With his structures suspended in space, between void and solid, Lancelin questions the balance of things and the movements that govern all forms of life.
The fundamental motif of 219 Spheres is twofold: the artist aims to capture a moment of beauty while measuring space and time. Time is frozen in the golden reflections of the spheres, creative metaphors for the golden caviar beads from La Prairie’s iconic collection. For La Prairie and the artist, innovation and science are placed in service to elegance.
Cyril Lancelin began his career at an architectural agency. His work constructing virtual 3D models of structures led to his interest in art. Lancelin explains, “My earliest projects were inspired by Japanese traditional and contemporary architecture, with the work of people like Sou Fujimoto and Kazuyo Sejima. I started building fictional architectural creations: houses, where the walls are not solid, but comprising juxtaposed spheres, as with the House Hemi project. This had the effect of creating transparency and interstices within spatial divisions.” Thus, began the shift from the field of architecture to art.
Lancelin comments, “The idea of a transition, of a space that we pass through, is very important to me.” His work is about allowing oneself to be pervaded by the vibrations of colour.
Among the artist’s geometric vocabulary, spheres are his preferred form. Aligned, stacked, or dispersed, they become extrapolations of atoms.
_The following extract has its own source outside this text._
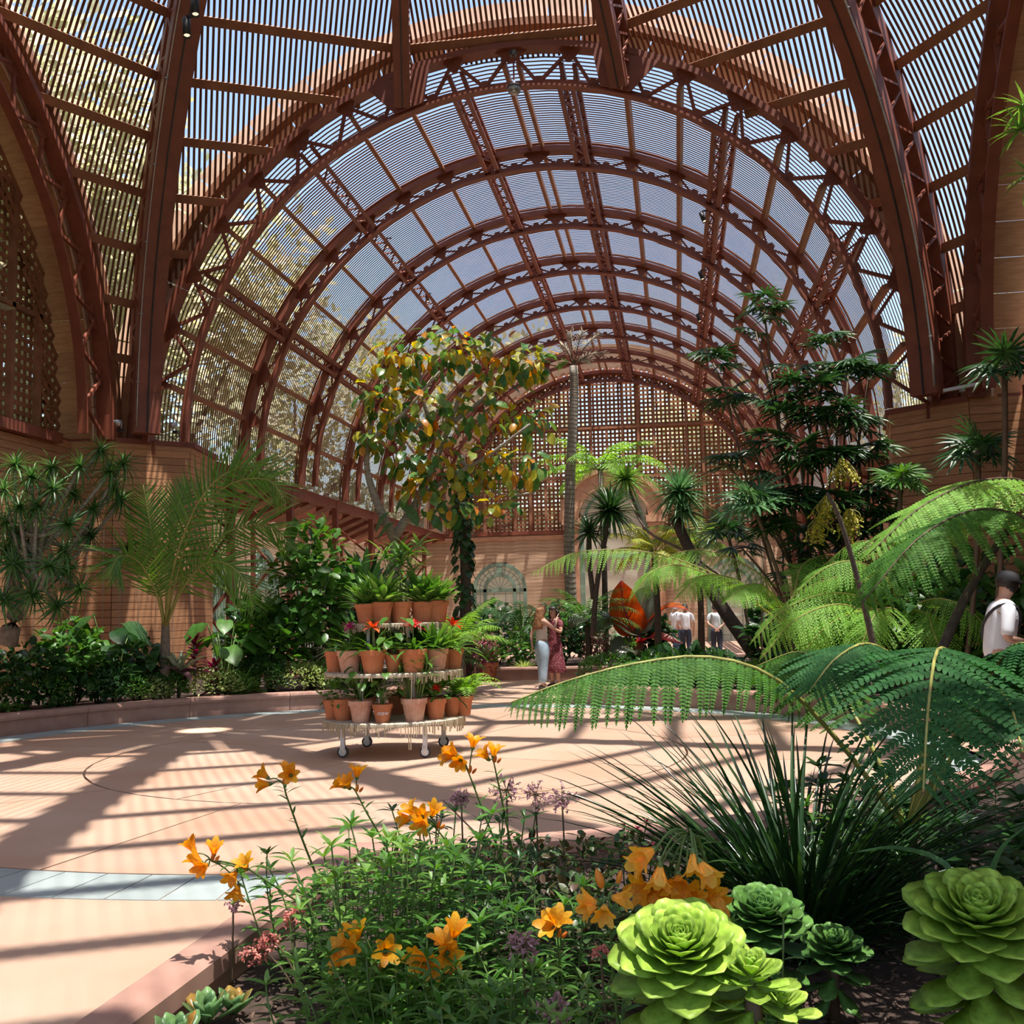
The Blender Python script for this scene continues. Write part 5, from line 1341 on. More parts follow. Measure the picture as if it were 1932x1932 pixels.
# dark leaning stipes of old fronds
t=thing('dark_fern_stem','thin dark bare stem rising left of centre in the right-hand ferns','stem',base(1655,9.0)); o0=Vector(t.location)
MB().tube([p-o0 for p in path([(1655,1290,9),(1648,1220,9),(1620,1100,9),(1585,980,9),(1560,930,9)],12)],[.035-.02*i/12 for i in range(13)],6).build('stem',M['bark_dark'],t,True)
t=thing('dark_fern_stem','thick dark stem slanting up to the right in front of the man in white','stem',base(1745,7.0)); o0=Vector(t.location)
MB().tube([p-o0 for p in path([(1745,1330,7),(1772,1240,7),(1820,1130,7),(1880,1030,7),(1905,1000,7)],12)],[.04-.02*i/12 for i in range(13)],6).build('stem',M['bark_dark'],t,True)
# ---------- near dark tree fern on the right
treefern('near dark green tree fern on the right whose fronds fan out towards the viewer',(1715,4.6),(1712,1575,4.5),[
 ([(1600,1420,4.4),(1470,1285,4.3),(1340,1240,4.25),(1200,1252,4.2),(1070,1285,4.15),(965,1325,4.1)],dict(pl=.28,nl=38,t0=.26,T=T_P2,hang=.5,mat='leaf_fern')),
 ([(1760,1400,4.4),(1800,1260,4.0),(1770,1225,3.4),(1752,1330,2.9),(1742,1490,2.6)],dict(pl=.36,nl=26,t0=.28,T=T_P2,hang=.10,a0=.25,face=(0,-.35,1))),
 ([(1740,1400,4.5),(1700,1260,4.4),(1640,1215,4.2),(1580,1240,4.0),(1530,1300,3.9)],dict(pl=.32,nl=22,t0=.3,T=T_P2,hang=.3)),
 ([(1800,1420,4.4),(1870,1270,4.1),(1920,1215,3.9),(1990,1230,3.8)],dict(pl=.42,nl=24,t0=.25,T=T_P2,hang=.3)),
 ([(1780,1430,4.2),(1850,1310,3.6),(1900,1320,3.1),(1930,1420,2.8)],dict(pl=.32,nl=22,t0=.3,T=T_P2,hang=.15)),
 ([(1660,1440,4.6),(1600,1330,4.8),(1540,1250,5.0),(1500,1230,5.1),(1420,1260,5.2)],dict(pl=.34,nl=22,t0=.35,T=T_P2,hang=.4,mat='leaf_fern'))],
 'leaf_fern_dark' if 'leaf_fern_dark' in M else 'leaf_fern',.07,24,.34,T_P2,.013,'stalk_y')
# ================================================================== foreground flower bed
ZN=.14
def nb(px,d): return base(px,d,ZN)
M['petal']=leafmat('orange_yellow_petal',[(.74,.33,.012),(.80,.42,.02),(.70,.27,.012)],.5,.4)
M['petal_b']=leafmat('bright_yellow_petal',[(.92,.56,.06),(.94,.64,.14),(.9,.48,.04)],.5,.45)
M['petal_r']=leafmat('red_tinged_bud',[(.75,.20,.03),(.80,.35,.04)],.5,.3)
M['pinkfl']=leafmat('coral_pink_blossom',[(.70,.26,.20),(.78,.36,.28),(.6,.2,.2)],.6,.3)
M['mauve']=leafmat('mauve_blossom',[(.45,.24,.30),(.55,.34,.38),(.35,.16,.2)],.6,.3)
M['aeon']=leafmat('fleshy_green_leaf',[(.34,.52,.07),(.42,.60,.10),(.29,.48,.06)],.4,.3,spec=.35)
M['aeon_d']=leafmat('fleshy_dark_leaf',[(.10,.24,.05),(.13,.28,.06),(.08,.20,.05)],.42,.2,spec=.3)
M['blade']=leafmat('dark_strap_blade',[(.012,.04,.014),(.02,.06,.018),(.035,.09,.02)],.28,.15,spec=.7)
M['chip']=surf('bark_chip',(.16,.10,.07),(.06,.038,.03),.9,9)
# bark chips
ms=[]
while len(ms)<5200:
    x,y=rng.uniform(1.6,7.5),rng.uniform(2.2,7.5)
    if math.hypot(x,y-YC)<RB+.34: continue
    ms.append(Tr(x,y,ZN+rng.uniform(.002,.014))@Rx(rng.random()*6.28,'Z')@Rx(rng.gauss(0,.35),'X')@Rx(rng.gauss(0,.35),'Y')@Sc(rng.uniform(.015,.05),rng.uniform(.006,.018),.006))
CB=(np.array([(a,b,c) for a in(-.5,.5) for b in(-.5,.5) for c in(-.5,.5)],float),np.array([(0,1,3,2),(4,6,7,5),(0,4,5,1),(2,3,7,6),(0,2,6,4),(1,5,7,3)]))
V,Q=merge(CB,ms); o=ob('bark_chips',npmesh('bark_chips',V,Q,M['chip']));tag(o,'brown bark chips mulching the near flower bed','mulch',kind='stuff')
T_PET=T_leaf('spoon',.42,-.2,.35,5,e0=1.15); T_PET=(T_PET[0],T_PET[1])
def petal_T(open_):
    # narrow claw that widens and flares outwards; unit length, starts along +Z
    V=[];F=[];x=z=0;a=1.45
    for i in range(6):
        t=i/5; w_=.045+.165*math.sin(PI*min(1,t**1.3*.93+.02))
        V+=[(x,w_,z+.3*w_),(x,0,z),(x,-w_,z+.3*w_)]
        a-=open_*.3*(.35+t); x+=math.cos(a)/5; z+=math.sin(a)/5
    for i in range(5):
        for k in range(2): b=i*3+k; F.append((b,b+1,b+4,b+3))
    return np.array(V,float),np.array(F)
PT=[petal_T(1.0),petal_T(.7)]; PM={}
def flower(t,p,d,s,mat='petal',open_=0,name='flower'):
    """six-petalled funnel flower part with petals as sub-parts; p local, d direction the funnel opens"""
    k=(mat,open_)
    if k not in PM: PM[k]=tmesh('petal',PT[open_],M[mat])
    f=MB().lathe([(.004*s/.08,0),(.011*s/.08,.012*s/.08),(.009*s/.08,.02*s/.08),(0,.024*s/.08)],8).build(name,M['stalk'],t,True)
    q=Vector(d).to_track_quat('Z','Y').to_matrix().to_4x4(); f.matrix_basis=Tr(p)@q
    for j in range(6): ob('petal',PM[k],f,Tr(0,0,.008)@Rx(j*PI/3+.2,'Z')@Tr(.006,0,0)@Sc(s*(1.05 if j%2 else .95)))
def bud(t,p,d,s,mat='petal_r'):
    f=MB().lathe([(0,0),(.010,.01),(.013,.03),(.008,.05),(0,.062)],7).build('bud',M[mat],t,True)
    f.matrix_basis=Tr(p)@Vector(d).to_track_quat('Z','Y').to_matrix().to_4x4()@Sc(s)
def stemleaves(ms,P,n,L,t0=.05,t1=.95,up=.5):
    for i in range(n):
        t=t0+(t1-t0)*i/n; p,d=sample(P,t); a=i*2.4+rng.random(); sd=Vector((math.cos(a),math.sin(a),0)); ms.append(frame(p,sd+d*up,(0,0,1),L*rng.uniform(.75,1.2)*(1-.3*t)))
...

They connect the infinitely small to the infinitely vast, inviting a comparison with molecular structures as much as with the constellations of planets. This lets a whole host of spiritual, philosophical, or technological symbols emerge.
The immersive installation will be exhibited at Village Royal, one of Paris’ most prestigious passageway which reinforces La Prairie’s quest to educate about the importance of art by making it accessible to a wider public.
The public artwork, an immersive artistic exploration of The Emergence of Life, will be revealed at Village Royal from October 23 to November 4, 2020.